WPXI alleges that the correct figures, closer to 2 million, were actually on a paper the acting Commissioner read from during her testimony. It asserts that multiple requests for further information and clarification were submitted to the agency during the seven weeks after her testimony in October, and responsive communication was minimal. Apparently, Freedom of Information Act requests for data may have led to the admission of misrepresentation in the Congressional testimony.

How did the testimony come to pass? Well, a House committee is looking into allegations that the Social Security Administration sends out "billions of dollars of benefit payments that it later concludes it never should have paid." That is hard to read. That is "billions" with a "B." It is doubtful we are discussing rounding errors here.

If the agency figures out the mistake in a particular instance, it then writes one of those 2 million letters to the benefit recipient "demanding the recipients pay the money back." This may occur weeks after the administration's mistake or years later. The demands can be for a few dollars or for "tens of thousands of dollars or more." O.K., it is clear we are not discussing rounding errors here.

The beneficiaries are troubled by the demand letters. Imagine your government telling you it made a mistake (or dozens of them) in calculating and paying your benefits. Imagine being on a fixed income and learning that you need to write a check to Uncle Sam to repay ten thousand dollars.

Nasdaq reports that the magnitude of this issue could grow in coming weeks. It says that recent agency filings "reveal it made about $11.1 billion worth of new overpayments to Social Security beneficiaries during federal fiscal year 2022." That number is also with a "B." The usual annual overpayment rate has been reported as "usually . . . between $6 billion and $7 billion." Efficient? Effective? Exemplary?

Nasdaq says that "most 2022 overpayments" occurred in "programs (that) provide retirement and survivors’ benefits to qualified workers and their families, or support workers and their families when the workers become disabled." The federal bureaucracy leaks billions persistently and perniciously, and when it discovers its errors demand is made for immediate and full repayment.

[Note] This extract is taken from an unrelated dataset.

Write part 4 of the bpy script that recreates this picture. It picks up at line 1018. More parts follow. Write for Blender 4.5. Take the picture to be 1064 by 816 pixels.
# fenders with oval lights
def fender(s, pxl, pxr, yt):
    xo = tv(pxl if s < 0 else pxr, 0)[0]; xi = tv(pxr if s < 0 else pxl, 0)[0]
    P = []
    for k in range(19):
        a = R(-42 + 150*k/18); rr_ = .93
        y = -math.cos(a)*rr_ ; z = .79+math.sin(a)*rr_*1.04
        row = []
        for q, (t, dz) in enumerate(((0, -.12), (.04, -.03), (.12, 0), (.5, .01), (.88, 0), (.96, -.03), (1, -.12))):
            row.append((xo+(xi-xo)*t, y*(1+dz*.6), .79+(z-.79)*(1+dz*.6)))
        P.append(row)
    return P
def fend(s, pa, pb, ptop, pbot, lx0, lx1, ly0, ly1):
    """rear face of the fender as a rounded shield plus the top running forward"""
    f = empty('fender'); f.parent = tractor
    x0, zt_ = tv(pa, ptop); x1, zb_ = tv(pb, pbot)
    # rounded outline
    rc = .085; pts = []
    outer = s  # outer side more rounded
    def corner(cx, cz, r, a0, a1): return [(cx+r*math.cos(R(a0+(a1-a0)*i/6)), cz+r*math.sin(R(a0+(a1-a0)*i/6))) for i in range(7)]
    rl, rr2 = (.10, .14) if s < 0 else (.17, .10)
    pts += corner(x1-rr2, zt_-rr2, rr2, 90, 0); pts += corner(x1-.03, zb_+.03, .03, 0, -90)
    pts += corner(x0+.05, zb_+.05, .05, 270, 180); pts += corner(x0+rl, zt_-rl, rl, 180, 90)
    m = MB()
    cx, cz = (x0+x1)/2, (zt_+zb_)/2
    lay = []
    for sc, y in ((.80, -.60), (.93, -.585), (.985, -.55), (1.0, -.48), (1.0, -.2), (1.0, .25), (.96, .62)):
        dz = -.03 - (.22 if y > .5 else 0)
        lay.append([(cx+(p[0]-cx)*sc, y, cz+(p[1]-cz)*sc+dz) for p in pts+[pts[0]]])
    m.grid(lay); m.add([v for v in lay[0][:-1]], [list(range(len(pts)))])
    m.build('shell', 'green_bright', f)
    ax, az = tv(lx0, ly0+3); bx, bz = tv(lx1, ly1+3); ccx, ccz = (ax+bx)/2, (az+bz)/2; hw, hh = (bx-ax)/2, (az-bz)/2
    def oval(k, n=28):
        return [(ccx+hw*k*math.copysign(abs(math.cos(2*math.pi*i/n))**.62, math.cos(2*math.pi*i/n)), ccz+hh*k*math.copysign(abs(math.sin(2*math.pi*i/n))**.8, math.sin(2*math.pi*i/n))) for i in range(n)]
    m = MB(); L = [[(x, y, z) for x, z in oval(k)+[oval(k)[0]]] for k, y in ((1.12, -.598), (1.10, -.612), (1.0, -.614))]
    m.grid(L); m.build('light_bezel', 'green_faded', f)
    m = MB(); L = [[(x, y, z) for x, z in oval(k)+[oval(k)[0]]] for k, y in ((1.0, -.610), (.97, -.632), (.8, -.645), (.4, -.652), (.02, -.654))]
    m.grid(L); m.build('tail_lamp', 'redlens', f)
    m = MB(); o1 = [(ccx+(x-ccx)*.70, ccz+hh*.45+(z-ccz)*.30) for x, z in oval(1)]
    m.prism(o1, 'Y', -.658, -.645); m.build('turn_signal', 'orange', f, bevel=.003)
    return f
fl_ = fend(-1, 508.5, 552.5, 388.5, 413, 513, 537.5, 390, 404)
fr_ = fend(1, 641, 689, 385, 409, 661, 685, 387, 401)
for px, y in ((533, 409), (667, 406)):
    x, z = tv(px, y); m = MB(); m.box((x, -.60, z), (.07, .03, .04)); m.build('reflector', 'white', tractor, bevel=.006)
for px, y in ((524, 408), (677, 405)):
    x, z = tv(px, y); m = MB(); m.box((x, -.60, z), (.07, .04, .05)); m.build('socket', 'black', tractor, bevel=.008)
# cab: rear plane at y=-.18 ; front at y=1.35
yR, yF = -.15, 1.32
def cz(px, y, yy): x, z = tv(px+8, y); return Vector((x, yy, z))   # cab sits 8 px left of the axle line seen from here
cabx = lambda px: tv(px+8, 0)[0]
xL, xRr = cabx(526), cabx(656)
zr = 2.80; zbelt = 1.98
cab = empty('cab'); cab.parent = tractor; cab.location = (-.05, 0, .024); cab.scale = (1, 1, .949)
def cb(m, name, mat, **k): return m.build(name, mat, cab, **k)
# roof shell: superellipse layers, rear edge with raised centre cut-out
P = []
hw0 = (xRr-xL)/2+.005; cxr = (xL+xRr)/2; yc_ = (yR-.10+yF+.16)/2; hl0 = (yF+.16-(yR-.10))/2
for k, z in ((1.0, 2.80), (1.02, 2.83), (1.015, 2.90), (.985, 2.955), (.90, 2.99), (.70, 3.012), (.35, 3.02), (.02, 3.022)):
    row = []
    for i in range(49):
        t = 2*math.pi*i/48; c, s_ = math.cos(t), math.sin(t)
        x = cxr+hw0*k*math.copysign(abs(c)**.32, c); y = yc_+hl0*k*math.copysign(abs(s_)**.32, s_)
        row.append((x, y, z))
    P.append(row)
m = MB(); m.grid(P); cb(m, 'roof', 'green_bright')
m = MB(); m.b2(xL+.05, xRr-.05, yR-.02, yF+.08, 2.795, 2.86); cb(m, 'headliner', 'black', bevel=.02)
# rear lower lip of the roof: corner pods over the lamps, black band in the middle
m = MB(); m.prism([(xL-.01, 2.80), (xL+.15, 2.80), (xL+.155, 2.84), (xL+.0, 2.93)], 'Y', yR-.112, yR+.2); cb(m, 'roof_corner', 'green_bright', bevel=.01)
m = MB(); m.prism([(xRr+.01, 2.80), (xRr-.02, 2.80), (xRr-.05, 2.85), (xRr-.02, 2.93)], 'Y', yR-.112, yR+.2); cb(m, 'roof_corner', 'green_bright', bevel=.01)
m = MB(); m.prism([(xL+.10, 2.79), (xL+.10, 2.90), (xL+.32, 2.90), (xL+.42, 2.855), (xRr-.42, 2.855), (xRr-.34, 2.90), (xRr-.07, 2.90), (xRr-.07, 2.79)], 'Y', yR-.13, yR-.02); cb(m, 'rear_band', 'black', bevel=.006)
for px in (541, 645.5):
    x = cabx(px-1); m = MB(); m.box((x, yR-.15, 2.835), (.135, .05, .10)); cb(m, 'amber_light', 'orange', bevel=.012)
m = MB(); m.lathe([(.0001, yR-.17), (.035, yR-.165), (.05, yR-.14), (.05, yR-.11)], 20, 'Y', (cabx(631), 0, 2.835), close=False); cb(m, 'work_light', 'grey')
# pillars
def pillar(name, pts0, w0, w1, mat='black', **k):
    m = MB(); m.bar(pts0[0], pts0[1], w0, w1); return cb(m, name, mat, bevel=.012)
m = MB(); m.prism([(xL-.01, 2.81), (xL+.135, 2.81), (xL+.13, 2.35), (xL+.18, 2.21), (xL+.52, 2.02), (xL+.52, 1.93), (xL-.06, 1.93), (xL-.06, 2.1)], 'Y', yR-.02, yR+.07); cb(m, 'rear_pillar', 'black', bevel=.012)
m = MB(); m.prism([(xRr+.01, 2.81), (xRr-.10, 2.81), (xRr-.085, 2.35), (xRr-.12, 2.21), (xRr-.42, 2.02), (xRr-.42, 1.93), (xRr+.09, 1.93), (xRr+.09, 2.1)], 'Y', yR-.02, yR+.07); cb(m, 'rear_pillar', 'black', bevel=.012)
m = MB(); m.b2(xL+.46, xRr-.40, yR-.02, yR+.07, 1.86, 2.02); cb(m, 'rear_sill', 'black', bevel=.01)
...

Fox Business reports that "Those affected are elderly or disabled people on a fixed income who may have their benefits frozen or cut until their debt is paid off." Their income may be terminated until the money is paid back. Well, there is merit in addressing the overpayment issue. Social Security is in financial trouble in the broadest sense. The Agency itself admits that it projects its solvency only through 2037.

Will it be saved by decreasing entitlement (raising the retirement age), increasing income (raising taxes), or otherwise? Perhaps it might be aided by not making $11.1 billion in errors each year? Between now and 2037, if we stopped those errors, we might save $155,000,000,000 in funding? That may seem like a solution, but somehow, that is not being discussed much here, there, or perhaps anywhere. You know, eleven billion here, eleven billion there, "and pretty soon you are talking about real money." That is $11,000,000,000. That is $30.00 each for every one of the 332 million people in America.

The Florida workers' compensation law is a statute. It was enacted by elected representatives who drafted, debated, and passed specific language. Those folks anticipated that mistakes can happen. In the statute section that defines indemnity, section 440.15, they included paragraph (12):
"REPAYMENT.—If an employee has received a sum as an indemnity benefit under any classification or category of benefit under this chapter to which she or he is not entitled, the employee is liable to repay that sum to the employer or the carrier or to have that sum deducted from future benefits, regardless of the classification of benefits, payable to the employee under this chapter; however, a partial payment of the total repayment may not exceed 20 percent of the amount of the biweekly payment."
This is clear. Overpayments have to be repaid. They can be "deducted from future benefits." Note that the Florida law does not allow the "benefits frozen" alternative noted by Fox Business. The Florida law clearly defines the repayment and constrains it. If benefits are overpaid, then there could be a reduction in future payments, but no more than 20% of those payments.

It is possible, perhaps simple, to contemplate that mistakes could happen. It is just as easy to clarify the responsibility for repayment and to limit the parameters. That anyone is facing "frozen" benefits is regrettable at least. That the Social Security Administration is making (or discovering) two million errors annually (out of the 66 million people who receive benefits) is simply preposterous. Systems can be designed, computers can be programmed, and people can provide oversight. 

The Agency's 60,000 employees can do better (that comes out to one employee for every 1,100 benefit recipients). The Agency's Commissioner can do better (and tell the truth, and be straightforward, and so on). Congress can provide transparency and clarity through a very short statutory amendment in the spirit of the Florida law. And those who think that the federal government is exemplary and should be responsible for workers' compensation might re-think their criticisms of these effective state programs. There may be much to improve in workers' compensation, but making it an inefficient and ineffective bureaucracy is not even "an" answer.